Using the listing below, output only the lines from the one that contains "Write the bpy script that would produce this render. The" through the one that contains "LAMP = 62.0", inclusive, exactly as given and without images.

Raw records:
____________
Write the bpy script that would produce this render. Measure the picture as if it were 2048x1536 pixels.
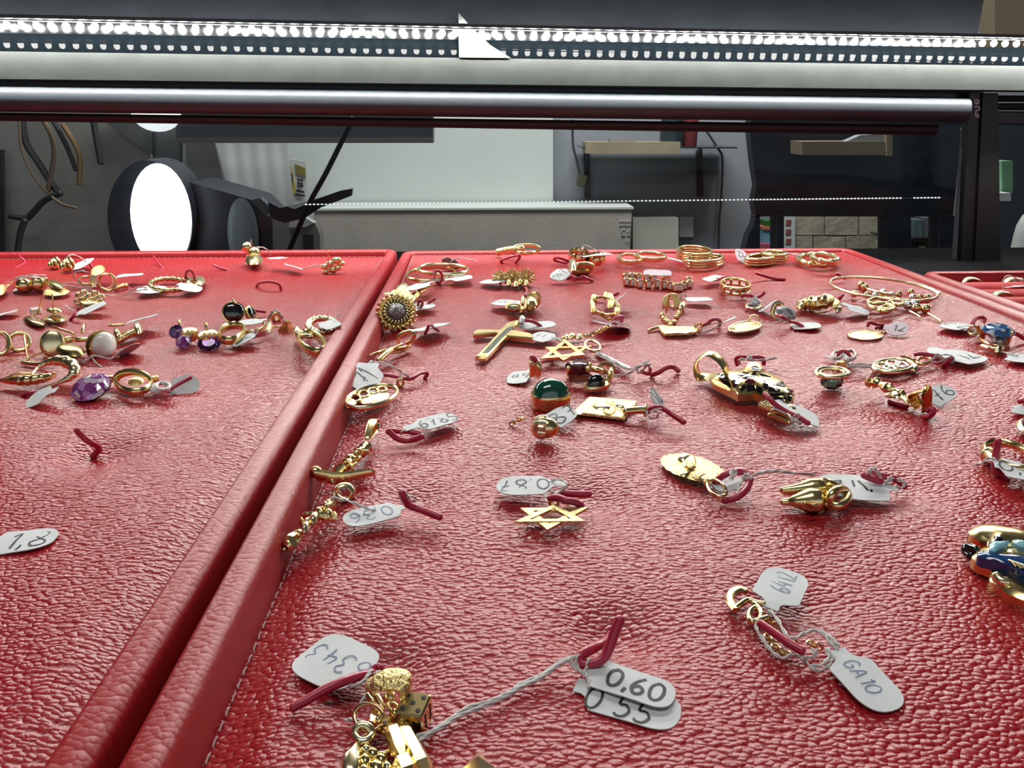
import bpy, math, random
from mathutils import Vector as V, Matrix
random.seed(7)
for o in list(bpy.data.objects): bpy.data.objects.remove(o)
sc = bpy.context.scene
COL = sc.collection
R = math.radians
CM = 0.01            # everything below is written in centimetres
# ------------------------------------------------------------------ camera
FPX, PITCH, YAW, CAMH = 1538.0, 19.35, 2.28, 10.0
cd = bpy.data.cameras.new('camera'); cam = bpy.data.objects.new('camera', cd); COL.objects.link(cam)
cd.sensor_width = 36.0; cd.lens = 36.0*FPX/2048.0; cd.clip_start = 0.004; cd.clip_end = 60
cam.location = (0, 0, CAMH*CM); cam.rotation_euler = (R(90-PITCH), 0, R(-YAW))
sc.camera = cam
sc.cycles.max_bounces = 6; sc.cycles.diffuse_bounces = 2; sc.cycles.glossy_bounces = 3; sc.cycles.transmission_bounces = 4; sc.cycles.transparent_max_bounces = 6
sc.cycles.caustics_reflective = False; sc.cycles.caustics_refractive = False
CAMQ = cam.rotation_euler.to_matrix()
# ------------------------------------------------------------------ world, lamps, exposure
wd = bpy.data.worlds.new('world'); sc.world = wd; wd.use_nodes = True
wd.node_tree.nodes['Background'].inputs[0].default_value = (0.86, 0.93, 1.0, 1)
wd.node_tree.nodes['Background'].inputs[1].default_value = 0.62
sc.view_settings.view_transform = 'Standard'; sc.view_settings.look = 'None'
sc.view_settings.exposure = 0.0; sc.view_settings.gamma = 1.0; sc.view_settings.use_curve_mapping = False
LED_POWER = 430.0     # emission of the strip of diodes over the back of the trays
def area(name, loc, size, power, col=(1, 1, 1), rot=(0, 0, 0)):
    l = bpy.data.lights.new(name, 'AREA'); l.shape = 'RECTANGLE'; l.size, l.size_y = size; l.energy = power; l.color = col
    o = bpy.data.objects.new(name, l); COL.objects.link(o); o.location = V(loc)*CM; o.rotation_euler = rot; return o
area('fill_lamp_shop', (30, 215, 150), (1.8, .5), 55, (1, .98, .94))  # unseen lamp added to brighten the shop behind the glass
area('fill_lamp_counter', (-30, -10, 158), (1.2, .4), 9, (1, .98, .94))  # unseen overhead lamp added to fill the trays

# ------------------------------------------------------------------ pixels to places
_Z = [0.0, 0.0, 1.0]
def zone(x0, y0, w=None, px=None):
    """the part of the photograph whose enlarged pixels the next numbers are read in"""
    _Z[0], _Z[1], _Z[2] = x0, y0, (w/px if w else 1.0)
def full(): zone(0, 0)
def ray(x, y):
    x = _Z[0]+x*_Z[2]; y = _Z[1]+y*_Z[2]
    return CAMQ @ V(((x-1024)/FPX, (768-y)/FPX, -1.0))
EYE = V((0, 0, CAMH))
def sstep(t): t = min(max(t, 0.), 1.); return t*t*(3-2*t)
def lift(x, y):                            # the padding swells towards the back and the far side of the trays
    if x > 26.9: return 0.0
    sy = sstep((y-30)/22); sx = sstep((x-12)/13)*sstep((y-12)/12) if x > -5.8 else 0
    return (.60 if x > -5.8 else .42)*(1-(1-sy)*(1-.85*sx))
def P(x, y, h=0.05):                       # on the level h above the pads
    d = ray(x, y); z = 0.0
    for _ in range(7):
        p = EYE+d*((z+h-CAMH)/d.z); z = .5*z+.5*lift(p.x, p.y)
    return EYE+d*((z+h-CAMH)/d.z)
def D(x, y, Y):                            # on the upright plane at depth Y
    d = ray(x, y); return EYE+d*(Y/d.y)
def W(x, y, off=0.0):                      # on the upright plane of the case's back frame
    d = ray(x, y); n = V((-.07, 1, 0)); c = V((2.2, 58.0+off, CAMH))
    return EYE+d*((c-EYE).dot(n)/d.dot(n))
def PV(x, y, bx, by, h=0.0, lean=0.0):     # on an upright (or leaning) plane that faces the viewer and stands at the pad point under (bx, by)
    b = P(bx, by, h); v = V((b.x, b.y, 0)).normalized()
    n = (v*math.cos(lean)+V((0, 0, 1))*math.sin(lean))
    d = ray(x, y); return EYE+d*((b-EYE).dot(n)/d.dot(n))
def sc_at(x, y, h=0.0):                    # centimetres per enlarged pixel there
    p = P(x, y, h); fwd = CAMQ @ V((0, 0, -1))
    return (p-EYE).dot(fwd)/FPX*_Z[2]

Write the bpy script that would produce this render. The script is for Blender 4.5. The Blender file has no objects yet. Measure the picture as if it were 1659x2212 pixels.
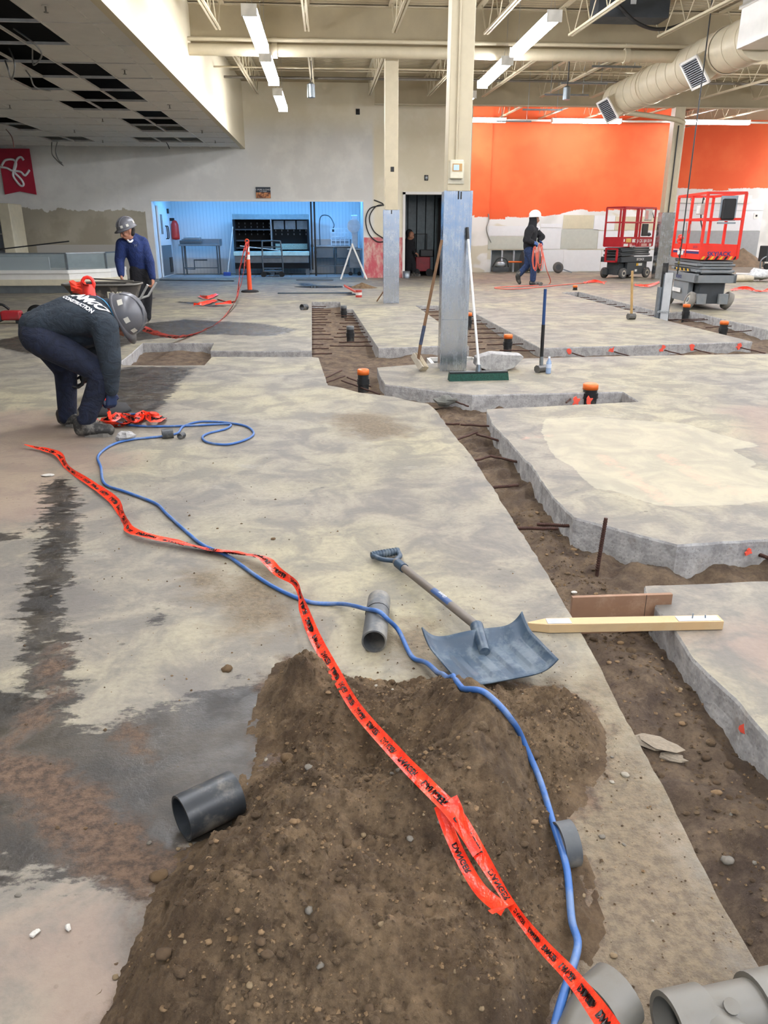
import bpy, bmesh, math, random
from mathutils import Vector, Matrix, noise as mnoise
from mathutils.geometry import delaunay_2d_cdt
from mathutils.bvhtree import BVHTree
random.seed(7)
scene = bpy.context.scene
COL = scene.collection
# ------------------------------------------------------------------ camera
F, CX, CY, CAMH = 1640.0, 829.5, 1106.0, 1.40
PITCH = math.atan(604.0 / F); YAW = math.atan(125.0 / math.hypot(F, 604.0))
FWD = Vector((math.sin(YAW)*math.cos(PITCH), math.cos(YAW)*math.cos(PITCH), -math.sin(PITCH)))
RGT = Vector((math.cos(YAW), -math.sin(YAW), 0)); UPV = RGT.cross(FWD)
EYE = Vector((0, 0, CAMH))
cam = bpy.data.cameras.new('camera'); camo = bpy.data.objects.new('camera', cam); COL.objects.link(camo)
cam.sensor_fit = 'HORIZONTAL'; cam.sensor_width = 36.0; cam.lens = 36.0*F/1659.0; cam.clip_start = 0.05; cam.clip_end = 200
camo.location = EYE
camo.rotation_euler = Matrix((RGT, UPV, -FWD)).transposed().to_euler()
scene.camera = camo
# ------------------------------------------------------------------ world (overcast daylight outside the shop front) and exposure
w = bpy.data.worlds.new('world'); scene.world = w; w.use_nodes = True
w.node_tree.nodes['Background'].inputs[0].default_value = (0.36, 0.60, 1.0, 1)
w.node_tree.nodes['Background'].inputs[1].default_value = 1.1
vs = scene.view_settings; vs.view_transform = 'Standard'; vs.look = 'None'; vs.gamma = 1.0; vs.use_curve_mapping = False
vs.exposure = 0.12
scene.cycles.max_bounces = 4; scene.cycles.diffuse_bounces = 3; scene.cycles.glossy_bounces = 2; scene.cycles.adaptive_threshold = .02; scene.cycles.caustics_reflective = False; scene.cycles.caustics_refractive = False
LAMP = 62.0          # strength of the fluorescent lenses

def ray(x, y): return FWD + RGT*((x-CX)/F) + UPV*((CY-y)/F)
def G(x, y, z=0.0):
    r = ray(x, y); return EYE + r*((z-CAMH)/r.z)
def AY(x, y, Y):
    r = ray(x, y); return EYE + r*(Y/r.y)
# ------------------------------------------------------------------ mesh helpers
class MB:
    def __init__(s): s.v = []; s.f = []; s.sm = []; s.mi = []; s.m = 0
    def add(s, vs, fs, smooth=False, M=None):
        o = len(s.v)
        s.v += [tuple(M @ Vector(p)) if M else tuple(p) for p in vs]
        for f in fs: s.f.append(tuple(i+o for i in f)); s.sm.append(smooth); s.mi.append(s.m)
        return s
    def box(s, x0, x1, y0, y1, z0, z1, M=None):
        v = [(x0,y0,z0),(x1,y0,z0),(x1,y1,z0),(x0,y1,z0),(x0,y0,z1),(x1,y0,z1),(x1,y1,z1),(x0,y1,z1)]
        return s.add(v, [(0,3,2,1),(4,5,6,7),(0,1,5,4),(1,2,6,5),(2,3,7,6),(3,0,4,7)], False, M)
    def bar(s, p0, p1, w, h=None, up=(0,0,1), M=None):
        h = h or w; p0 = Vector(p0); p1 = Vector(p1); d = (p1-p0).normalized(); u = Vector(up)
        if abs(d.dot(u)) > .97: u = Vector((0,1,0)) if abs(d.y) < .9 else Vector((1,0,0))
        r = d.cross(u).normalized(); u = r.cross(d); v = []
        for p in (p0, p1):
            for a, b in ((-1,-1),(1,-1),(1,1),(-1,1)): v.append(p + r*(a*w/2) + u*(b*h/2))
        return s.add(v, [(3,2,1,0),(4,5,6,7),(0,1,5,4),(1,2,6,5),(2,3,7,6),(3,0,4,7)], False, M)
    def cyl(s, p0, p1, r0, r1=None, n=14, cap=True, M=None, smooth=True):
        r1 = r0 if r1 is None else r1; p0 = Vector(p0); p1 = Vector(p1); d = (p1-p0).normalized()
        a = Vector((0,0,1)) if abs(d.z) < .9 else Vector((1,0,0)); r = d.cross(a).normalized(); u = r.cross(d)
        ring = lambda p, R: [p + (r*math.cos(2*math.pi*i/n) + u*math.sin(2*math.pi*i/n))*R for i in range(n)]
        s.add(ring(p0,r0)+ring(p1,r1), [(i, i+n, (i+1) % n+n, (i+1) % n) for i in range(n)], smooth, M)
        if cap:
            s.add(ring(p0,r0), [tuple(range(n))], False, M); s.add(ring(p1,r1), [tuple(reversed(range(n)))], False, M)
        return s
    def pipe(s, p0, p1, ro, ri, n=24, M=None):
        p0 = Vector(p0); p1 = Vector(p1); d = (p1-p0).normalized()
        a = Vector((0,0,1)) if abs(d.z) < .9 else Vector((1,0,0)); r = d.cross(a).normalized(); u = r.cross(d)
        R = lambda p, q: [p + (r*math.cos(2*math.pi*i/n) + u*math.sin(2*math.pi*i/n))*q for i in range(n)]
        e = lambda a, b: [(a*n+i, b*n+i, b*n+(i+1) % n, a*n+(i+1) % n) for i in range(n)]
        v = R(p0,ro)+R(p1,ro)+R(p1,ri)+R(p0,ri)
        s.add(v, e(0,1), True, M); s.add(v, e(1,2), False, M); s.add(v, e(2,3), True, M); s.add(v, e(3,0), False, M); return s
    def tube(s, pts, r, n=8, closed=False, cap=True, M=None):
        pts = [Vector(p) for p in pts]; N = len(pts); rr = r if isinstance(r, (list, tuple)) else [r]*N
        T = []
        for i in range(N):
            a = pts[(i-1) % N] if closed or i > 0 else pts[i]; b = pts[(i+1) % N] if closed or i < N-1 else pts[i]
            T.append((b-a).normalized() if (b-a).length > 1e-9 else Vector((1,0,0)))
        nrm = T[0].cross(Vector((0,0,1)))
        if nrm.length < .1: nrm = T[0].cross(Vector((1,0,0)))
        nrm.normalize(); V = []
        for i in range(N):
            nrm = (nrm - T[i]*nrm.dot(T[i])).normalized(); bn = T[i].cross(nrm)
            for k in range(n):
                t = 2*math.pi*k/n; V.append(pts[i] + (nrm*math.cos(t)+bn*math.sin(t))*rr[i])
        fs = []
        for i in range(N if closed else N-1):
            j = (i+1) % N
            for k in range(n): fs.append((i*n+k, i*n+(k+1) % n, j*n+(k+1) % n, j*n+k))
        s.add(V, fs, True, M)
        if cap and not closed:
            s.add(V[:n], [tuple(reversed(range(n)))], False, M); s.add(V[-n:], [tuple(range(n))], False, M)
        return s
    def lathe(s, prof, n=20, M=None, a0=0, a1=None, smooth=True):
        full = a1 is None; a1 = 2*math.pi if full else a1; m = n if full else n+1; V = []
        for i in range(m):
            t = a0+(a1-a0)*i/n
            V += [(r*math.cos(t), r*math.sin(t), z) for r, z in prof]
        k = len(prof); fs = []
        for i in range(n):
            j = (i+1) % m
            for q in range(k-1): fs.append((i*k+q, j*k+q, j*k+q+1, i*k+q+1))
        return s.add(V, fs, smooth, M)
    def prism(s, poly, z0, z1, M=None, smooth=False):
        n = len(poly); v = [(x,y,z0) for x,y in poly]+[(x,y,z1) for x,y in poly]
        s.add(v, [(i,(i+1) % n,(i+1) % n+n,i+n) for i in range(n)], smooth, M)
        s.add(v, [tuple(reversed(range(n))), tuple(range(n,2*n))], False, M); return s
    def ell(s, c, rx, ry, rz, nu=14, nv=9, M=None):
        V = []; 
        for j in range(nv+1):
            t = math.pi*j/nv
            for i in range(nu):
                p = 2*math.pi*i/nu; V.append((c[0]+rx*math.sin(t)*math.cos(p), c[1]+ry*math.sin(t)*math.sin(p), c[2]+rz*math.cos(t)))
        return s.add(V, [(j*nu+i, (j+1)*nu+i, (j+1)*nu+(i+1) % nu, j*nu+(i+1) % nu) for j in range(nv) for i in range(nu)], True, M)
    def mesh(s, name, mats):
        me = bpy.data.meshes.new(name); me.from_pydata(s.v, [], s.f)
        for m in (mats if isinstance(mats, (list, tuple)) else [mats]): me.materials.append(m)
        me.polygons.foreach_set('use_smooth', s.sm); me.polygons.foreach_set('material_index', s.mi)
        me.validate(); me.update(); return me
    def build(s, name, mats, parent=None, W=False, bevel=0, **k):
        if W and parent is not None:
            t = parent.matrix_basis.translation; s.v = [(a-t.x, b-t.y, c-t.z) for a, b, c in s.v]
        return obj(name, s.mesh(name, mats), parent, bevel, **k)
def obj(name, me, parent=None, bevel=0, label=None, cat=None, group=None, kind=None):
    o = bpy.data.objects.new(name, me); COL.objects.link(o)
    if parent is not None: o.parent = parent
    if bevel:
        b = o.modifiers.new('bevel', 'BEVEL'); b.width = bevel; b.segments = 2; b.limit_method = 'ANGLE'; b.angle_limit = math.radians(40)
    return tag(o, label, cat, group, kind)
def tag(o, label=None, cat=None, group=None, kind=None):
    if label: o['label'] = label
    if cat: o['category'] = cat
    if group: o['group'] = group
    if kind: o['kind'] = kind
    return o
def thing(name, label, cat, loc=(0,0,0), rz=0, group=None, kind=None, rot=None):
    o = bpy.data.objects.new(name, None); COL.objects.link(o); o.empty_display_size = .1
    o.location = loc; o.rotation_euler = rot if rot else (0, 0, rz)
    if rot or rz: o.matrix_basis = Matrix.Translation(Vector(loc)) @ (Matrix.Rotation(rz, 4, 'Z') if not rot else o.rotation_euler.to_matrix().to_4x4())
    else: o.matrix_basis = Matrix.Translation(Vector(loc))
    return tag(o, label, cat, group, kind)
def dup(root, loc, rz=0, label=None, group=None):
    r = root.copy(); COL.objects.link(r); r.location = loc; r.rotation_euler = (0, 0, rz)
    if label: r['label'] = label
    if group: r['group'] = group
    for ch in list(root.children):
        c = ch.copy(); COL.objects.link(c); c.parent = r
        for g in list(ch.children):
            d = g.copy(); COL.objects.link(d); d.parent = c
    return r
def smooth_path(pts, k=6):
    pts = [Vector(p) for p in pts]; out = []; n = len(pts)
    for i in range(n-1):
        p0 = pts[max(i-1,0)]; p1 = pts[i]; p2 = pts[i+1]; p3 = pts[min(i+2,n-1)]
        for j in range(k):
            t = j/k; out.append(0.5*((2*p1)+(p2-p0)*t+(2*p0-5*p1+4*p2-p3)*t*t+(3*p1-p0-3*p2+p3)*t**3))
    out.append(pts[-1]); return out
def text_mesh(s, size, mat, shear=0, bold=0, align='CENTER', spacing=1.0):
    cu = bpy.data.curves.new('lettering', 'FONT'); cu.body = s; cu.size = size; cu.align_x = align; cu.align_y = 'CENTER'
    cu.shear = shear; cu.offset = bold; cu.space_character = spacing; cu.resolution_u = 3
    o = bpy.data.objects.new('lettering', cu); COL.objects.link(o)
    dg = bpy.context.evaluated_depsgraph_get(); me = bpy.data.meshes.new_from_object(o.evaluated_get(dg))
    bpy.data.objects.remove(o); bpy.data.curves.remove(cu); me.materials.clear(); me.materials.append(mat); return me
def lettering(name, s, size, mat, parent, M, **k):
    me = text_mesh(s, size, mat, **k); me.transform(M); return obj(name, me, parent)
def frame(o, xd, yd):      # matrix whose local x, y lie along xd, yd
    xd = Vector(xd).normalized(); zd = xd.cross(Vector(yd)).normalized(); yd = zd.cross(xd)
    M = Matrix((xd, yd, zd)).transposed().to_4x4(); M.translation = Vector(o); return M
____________
Exercise response:
Write the bpy script that would produce this render. The script is for Blender 4.5. The Blender file has no objects yet. Measure the picture as if it were 1659x2212 pixels.
import bpy, bmesh, math, random
from mathutils import Vector, Matrix, noise as mnoise
from mathutils.geometry import delaunay_2d_cdt
from mathutils.bvhtree import BVHTree
random.seed(7)
scene = bpy.context.scene
COL = scene.collection
# ------------------------------------------------------------------ camera
F, CX, CY, CAMH = 1640.0, 829.5, 1106.0, 1.40
PITCH = math.atan(604.0 / F); YAW = math.atan(125.0 / math.hypot(F, 604.0))
FWD = Vector((math.sin(YAW)*math.cos(PITCH), math.cos(YAW)*math.cos(PITCH), -math.sin(PITCH)))
RGT = Vector((math.cos(YAW), -math.sin(YAW), 0)); UPV = RGT.cross(FWD)
EYE = Vector((0, 0, CAMH))
cam = bpy.data.cameras.new('camera'); camo = bpy.data.objects.new('camera', cam); COL.objects.link(camo)
cam.sensor_fit = 'HORIZONTAL'; cam.sensor_width = 36.0; cam.lens = 36.0*F/1659.0; cam.clip_start = 0.05; cam.clip_end = 200
camo.location = EYE
camo.rotation_euler = Matrix((RGT, UPV, -FWD)).transposed().to_euler()
scene.camera = camo
# ------------------------------------------------------------------ world (overcast daylight outside the shop front) and exposure
w = bpy.data.worlds.new('world'); scene.world = w; w.use_nodes = True
w.node_tree.nodes['Background'].inputs[0].default_value = (0.36, 0.60, 1.0, 1)
w.node_tree.nodes['Background'].inputs[1].default_value = 1.1
vs = scene.view_settings; vs.view_transform = 'Standard'; vs.look = 'None'; vs.gamma = 1.0; vs.use_curve_mapping = False
vs.exposure = 0.12
scene.cycles.max_bounces = 4; scene.cycles.diffuse_bounces = 3; scene.cycles.glossy_bounces = 2; scene.cycles.adaptive_threshold = .02; scene.cycles.caustics_reflective = False; scene.cycles.caustics_refractive = False
LAMP = 62.0          # strength of the fluorescent lenses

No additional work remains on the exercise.